I'm in the middle of reading Robert Ruark's famous books The Old Man and the Boy and The Old Man's Boy Grows Older. Good books, I'm sorry it took so long for me to discover them.

Many of you are familiar with Robert A. Heinlein's list of things that describe the Competent Man, as described by his character Lazarus Long:

"A human being should be able to change a diaper, plan an invasion, butcher a hog, conn a ship, design a building, write a sonnet, balance accounts, build a wall, set a bone, comfort the dying, take orders, give orders, cooperate, act alone, solve equations, analyze a new problem, pitch manure, program a computer, cook a tasty meal, fight efficiently, die gallantly. Specialization is for insects."

Well, long before Heinlein, Ruark had his own list, published in The Old Man's Boy Grows Older:

I could throw a cast net, shoot a gun, row a boat, call a turkey, build a duck blind, tong an oyster, train a puppy, stand a deer, bait a turkey blind (illegal), call the turkey to the blind, cast in the surf, pitch a tent, make a bed out of pine needles, follow a coonhound, stand a watch on a fishing boat, skin anything that had to be skun, scale a fish, dig a clam, build a cave, draw a picture, isolate edible mushrooms from the poisonous toadstools, pole a boat, identify all the trees and most of the flowers and berries, get along with the colored folks, and also practice a rude kind of game conservation.


A list like that makes a modern city boy like me feel inadequate.

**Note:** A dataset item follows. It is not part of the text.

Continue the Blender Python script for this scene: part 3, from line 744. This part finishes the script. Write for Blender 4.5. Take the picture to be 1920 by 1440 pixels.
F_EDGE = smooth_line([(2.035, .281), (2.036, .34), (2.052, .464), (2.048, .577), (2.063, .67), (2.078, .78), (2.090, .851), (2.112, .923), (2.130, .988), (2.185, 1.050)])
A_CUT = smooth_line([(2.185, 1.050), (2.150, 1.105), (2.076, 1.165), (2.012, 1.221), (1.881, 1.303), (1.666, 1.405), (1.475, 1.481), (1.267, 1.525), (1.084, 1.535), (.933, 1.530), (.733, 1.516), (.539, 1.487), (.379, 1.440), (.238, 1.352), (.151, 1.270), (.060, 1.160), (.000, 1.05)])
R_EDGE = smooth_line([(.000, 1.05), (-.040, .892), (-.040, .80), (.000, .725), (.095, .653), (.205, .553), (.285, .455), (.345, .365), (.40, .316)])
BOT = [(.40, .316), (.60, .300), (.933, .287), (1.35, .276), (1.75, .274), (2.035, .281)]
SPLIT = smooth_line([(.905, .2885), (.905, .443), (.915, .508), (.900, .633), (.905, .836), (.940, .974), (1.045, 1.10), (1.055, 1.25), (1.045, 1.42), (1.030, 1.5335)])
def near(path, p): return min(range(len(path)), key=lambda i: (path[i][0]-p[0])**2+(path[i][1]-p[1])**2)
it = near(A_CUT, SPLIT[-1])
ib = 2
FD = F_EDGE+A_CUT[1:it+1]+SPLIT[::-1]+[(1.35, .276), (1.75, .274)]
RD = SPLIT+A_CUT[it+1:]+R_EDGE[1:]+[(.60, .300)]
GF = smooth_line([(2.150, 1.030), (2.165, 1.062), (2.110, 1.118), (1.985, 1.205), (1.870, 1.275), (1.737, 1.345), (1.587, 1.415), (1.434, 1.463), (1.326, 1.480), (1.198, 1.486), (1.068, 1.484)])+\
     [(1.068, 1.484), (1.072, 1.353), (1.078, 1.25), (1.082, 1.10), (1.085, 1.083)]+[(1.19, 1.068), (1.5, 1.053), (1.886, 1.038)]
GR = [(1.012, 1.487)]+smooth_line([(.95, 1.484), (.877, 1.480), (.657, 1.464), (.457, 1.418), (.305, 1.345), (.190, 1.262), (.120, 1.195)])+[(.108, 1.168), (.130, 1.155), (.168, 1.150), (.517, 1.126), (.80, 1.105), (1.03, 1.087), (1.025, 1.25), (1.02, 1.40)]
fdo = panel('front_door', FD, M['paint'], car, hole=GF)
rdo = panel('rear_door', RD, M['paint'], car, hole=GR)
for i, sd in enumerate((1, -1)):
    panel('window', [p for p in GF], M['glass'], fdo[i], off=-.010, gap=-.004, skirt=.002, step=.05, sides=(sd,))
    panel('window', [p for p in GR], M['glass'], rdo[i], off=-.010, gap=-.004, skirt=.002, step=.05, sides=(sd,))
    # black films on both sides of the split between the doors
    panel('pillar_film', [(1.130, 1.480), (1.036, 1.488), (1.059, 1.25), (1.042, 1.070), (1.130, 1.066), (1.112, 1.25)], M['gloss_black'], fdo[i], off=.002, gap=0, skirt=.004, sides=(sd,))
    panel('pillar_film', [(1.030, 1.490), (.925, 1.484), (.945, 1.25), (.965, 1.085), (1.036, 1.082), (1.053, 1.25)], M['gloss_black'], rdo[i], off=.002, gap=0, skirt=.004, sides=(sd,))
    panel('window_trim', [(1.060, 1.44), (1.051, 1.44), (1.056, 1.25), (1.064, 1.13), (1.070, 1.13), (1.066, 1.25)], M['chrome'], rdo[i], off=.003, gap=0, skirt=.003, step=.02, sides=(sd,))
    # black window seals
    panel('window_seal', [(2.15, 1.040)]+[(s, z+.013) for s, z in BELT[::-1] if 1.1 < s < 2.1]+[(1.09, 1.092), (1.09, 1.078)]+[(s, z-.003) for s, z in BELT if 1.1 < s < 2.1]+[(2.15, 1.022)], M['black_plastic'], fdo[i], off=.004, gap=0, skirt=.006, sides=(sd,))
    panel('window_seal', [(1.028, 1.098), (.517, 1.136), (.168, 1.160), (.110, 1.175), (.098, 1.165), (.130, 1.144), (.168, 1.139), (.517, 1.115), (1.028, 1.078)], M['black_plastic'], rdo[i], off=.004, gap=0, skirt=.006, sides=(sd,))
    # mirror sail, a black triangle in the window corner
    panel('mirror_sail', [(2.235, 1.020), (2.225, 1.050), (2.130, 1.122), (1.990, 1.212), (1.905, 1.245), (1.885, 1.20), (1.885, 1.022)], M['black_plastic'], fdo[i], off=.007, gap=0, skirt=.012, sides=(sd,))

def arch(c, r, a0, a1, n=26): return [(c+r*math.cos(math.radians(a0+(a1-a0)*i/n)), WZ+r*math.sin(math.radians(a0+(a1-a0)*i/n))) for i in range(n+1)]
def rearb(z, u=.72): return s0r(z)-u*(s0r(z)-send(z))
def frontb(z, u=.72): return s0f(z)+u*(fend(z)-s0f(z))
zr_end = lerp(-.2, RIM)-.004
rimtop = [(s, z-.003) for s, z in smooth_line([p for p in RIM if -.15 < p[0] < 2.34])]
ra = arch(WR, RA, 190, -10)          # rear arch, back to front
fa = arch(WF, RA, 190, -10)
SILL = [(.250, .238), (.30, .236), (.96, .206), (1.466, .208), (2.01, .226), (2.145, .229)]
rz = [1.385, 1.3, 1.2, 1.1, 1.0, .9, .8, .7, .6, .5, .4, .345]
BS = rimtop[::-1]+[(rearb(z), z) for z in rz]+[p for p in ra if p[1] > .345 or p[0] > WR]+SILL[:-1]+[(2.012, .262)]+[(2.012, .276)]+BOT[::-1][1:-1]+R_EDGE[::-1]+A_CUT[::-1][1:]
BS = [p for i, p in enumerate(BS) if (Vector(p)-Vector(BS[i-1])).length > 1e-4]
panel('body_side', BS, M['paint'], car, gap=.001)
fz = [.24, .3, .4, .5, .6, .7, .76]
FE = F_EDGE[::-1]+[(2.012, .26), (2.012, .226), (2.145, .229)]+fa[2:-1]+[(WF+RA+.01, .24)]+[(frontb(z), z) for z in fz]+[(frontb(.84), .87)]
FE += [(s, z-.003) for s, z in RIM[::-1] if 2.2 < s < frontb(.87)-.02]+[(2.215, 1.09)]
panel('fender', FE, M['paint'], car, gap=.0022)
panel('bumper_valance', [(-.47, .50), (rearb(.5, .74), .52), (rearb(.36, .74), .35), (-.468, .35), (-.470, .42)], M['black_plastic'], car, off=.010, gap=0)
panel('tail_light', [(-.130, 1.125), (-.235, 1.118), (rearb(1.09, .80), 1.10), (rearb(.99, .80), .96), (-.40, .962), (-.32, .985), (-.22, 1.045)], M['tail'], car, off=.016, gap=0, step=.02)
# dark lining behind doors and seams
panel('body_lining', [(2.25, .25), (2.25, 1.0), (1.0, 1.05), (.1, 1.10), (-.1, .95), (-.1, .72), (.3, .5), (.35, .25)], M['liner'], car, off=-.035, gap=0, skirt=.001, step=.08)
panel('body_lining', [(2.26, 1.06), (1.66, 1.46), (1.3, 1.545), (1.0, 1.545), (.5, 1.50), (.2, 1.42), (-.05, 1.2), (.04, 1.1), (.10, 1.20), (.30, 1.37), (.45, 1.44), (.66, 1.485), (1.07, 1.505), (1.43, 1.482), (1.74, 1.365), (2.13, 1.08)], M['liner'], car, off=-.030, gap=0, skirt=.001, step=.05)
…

It would probably make most modern rural boys feel inadequate, if it came down to it. I have to wonder if Heinlein had read Ruark, and had Ruark's list in mind when he wrote his more famous one?

I'm definitely going to have to pay more attention when I'm in Southport again. I'll photograph Ruark's house while I'm there, certainly. It's a bed and breakfast place now, I've passed by it when Sara and I drove about the town.

1 comment:

Jon said...

Hmmm... When I was studying music history, there was a list of requirements for a true Renaissance Man that probably predated both Ruark and Heinlein. I think they both filed off the serial numbers and altered something similar to make their own lists.